Some tips on presentation itself:

  1. Condense your Powerpoint slides to concise graphs and schemes. Texts are necessary as legends or titles, but no one is interested in reading two paragraphs for each slide. Make them as large as possible (especially if you are going to present in an auditorium), so even the audience at the back could see the slightest details rather easily.
  2. Target your audience with proper contents, which means you have to focus on the aspects relevant to the people that would show up at your presentation, and the contents should be able to evoke their interest. A rather broad introduction should be there, but don’t waste time on explaining obvious facts if the audiences are experts in your area.
  3. Having pinpoints in the presentation is essential. If you have tons of results, organize them into groups that would emphasize the idea you want to deliver. If you have a few results, they are still the major part of your presentation, and don’t let previous examples drag you before you enter ‘results and discussion’ section.
  4. Don’t present detailed results all the time. People’s focus has a time limit, and data piling for 15 minutes would be a good dose of narcotics. Always go back to a generic slide from time to time to remind people of your presentation progress, and to pull them back from distraction.

 

Some tips on how you present yourself:

  1. First, practice, practice, practice. When you practice multiple times, the presentation content would become intuitive for you, and even if you are shaking during the official run, you won’t stop multiple times or mumble meaningless words due to terrible pronunciation or forgetting what’s next.
  2. Try to record yourself or do a public rehearsal. What you think you look like in public is not what you look like from other people’s perception.
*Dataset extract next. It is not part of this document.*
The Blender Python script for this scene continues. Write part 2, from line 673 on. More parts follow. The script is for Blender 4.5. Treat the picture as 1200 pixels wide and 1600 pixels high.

By recording yourself, you can correct your tones, pace of talking, and all those subtle body languages you tend to use subconsciously. Other people can give you feedbacks, and you can find problems that you usually don’t realize.
  3. Proper dressing code needs to be always obeyed. Even in a liberal world, social conventions are still rules to be followed. Sneakers, leggings, and hoodies can make you comfy, but not appropriate for a formal presentation, but prom dresses would be too much. Usually business casual is a good choice. If you are not sure what to wear, check online.
  4. Be cautious about jokes. We see those famous public speakers like former US president Obama trigger big laughs during official events like the White House correspondent dinner (Youtube it). However, a calm, logical academic presentation should be our goal. We don’t know what would be the borderline of audiences because we lack experiences and authority, so good behaviors are never wrong.

 

No matter what you are going to present, I wish you all the best, and hope that these tips can be helpful for you now or in the future!